Raw data:
══════════
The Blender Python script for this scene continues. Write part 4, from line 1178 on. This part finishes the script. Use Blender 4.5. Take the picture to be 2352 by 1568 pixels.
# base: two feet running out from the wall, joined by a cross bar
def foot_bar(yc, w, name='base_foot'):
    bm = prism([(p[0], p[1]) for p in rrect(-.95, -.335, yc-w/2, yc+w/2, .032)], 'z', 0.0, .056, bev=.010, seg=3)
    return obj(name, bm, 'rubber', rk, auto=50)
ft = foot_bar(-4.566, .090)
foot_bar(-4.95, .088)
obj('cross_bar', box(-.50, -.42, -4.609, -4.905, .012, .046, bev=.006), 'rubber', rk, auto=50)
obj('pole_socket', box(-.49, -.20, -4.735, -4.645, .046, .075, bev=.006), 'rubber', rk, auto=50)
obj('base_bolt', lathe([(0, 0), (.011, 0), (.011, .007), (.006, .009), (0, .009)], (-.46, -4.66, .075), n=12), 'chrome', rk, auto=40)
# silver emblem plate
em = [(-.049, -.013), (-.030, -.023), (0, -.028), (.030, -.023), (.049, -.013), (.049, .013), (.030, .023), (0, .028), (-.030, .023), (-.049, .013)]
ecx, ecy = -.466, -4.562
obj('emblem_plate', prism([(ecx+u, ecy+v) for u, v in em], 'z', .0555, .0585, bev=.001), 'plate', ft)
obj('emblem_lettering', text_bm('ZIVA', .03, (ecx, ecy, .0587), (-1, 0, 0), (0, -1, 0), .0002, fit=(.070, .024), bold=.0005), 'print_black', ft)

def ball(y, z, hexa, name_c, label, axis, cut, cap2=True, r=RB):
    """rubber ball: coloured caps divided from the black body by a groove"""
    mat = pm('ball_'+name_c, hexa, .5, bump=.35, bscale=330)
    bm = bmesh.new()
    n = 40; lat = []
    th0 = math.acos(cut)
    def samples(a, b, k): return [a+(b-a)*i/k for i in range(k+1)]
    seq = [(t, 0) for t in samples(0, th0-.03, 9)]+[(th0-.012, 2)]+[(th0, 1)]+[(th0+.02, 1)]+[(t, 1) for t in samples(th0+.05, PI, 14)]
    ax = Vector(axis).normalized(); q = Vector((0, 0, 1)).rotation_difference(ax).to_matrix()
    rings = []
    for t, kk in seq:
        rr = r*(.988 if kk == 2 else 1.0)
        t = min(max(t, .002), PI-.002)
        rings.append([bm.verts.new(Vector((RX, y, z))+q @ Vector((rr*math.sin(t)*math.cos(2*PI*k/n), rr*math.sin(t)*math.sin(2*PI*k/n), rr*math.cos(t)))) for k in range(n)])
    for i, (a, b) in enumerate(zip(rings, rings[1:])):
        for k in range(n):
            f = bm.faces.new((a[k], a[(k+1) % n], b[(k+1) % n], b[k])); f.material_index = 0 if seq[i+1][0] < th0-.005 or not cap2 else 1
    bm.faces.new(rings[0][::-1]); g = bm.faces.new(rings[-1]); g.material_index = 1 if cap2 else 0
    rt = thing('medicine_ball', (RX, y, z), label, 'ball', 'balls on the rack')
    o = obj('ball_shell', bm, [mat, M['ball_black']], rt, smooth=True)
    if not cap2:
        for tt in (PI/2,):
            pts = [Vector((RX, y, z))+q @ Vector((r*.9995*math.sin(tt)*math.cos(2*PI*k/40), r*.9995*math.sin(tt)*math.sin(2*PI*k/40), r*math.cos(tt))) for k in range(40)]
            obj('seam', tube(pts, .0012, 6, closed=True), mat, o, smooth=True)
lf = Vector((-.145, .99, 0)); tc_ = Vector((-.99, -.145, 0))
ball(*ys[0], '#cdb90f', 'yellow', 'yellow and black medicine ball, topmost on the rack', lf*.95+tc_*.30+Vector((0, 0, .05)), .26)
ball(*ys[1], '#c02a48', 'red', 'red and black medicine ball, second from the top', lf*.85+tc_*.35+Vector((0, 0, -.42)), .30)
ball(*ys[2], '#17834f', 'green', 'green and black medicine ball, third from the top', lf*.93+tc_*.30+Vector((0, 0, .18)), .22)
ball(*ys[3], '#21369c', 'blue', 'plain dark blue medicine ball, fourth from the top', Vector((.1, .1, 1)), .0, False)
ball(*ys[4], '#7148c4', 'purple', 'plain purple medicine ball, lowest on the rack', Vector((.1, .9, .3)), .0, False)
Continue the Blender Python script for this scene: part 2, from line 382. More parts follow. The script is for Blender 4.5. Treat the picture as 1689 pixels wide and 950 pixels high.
══════════
Required work:
Output all of the data again, exactly.

Solution:
The Blender Python script for this scene continues. Write part 4, from line 1178 on. This part finishes the script. Use Blender 4.5. Take the picture to be 2352 by 1568 pixels.
# base: two feet running out from the wall, joined by a cross bar
def foot_bar(yc, w, name='base_foot'):
    bm = prism([(p[0], p[1]) for p in rrect(-.95, -.335, yc-w/2, yc+w/2, .032)], 'z', 0.0, .056, bev=.010, seg=3)
    return obj(name, bm, 'rubber', rk, auto=50)
ft = foot_bar(-4.566, .090)
foot_bar(-4.95, .088)
obj('cross_bar', box(-.50, -.42, -4.609, -4.905, .012, .046, bev=.006), 'rubber', rk, auto=50)
obj('pole_socket', box(-.49, -.20, -4.735, -4.645, .046, .075, bev=.006), 'rubber', rk, auto=50)
obj('base_bolt', lathe([(0, 0), (.011, 0), (.011, .007), (.006, .009), (0, .009)], (-.46, -4.66, .075), n=12), 'chrome', rk, auto=40)
# silver emblem plate
em = [(-.049, -.013), (-.030, -.023), (0, -.028), (.030, -.023), (.049, -.013), (.049, .013), (.030, .023), (0, .028), (-.030, .023), (-.049, .013)]
ecx, ecy = -.466, -4.562
obj('emblem_plate', prism([(ecx+u, ecy+v) for u, v in em], 'z', .0555, .0585, bev=.001), 'plate', ft)
obj('emblem_lettering', text_bm('ZIVA', .03, (ecx, ecy, .0587), (-1, 0, 0), (0, -1, 0), .0002, fit=(.070, .024), bold=.0005), 'print_black', ft)

def ball(y, z, hexa, name_c, label, axis, cut, cap2=True, r=RB):
    """rubber ball: coloured caps divided from the black body by a groove"""
    mat = pm('ball_'+name_c, hexa, .5, bump=.35, bscale=330)
    bm = bmesh.new()
    n = 40; lat = []
    th0 = math.acos(cut)
    def samples(a, b, k): return [a+(b-a)*i/k for i in range(k+1)]
    seq = [(t, 0) for t in samples(0, th0-.03, 9)]+[(th0-.012, 2)]+[(th0, 1)]+[(th0+.02, 1)]+[(t, 1) for t in samples(th0+.05, PI, 14)]
    ax = Vector(axis).normalized(); q = Vector((0, 0, 1)).rotation_difference(ax).to_matrix()
    rings = []
    for t, kk in seq:
        rr = r*(.988 if kk == 2 else 1.0)
        t = min(max(t, .002), PI-.002)
        rings.append([bm.verts.new(Vector((RX, y, z))+q @ Vector((rr*math.sin(t)*math.cos(2*PI*k/n), rr*math.sin(t)*math.sin(2*PI*k/n), rr*math.cos(t)))) for k in range(n)])
    for i, (a, b) in enumerate(zip(rings, rings[1:])):
        for k in range(n):
            f = bm.faces.new((a[k], a[(k+1) % n], b[(k+1) % n], b[k])); f.material_index = 0 if seq[i+1][0] < th0-.005 or not cap2 else 1
    bm.faces.new(rings[0][::-1]); g = bm.faces.new(rings[-1]); g.material_index = 1 if cap2 else 0
    rt = thing('medicine_ball', (RX, y, z), label, 'ball', 'balls on the rack')
    o = obj('ball_shell', bm, [mat, M['ball_black']], rt, smooth=True)
    if not cap2:
        for tt in (PI/2,):
            pts = [Vector((RX, y, z))+q @ Vector((r*.9995*math.sin(tt)*math.cos(2*PI*k/40), r*.9995*math.sin(tt)*math.sin(2*PI*k/40), r*math.cos(tt))) for k in range(40)]
            obj('seam', tube(pts, .0012, 6, closed=True), mat, o, smooth=True)
lf = Vector((-.145, .99, 0)); tc_ = Vector((-.99, -.145, 0))
ball(*ys[0], '#cdb90f', 'yellow', 'yellow and black medicine ball, topmost on the rack', lf*.95+tc_*.30+Vector((0, 0, .05)), .26)
ball(*ys[1], '#c02a48', 'red', 'red and black medicine ball, second from the top', lf*.85+tc_*.35+Vector((0, 0, -.42)), .30)
ball(*ys[2], '#17834f', 'green', 'green and black medicine ball, third from the top', lf*.93+tc_*.30+Vector((0, 0, .18)), .22)
ball(*ys[3], '#21369c', 'blue', 'plain dark blue medicine ball, fourth from the top', Vector((.1, .1, 1)), .0, False)
ball(*ys[4], '#7148c4', 'purple', 'plain purple medicine ball, lowest on the rack', Vector((.1, .9, .3)), .0, False)
Continue the Blender Python script for this scene: part 2, from line 382. More parts follow. The script is for Blender 4.5. Treat the picture as 1689 pixels wide and 950 pixels high.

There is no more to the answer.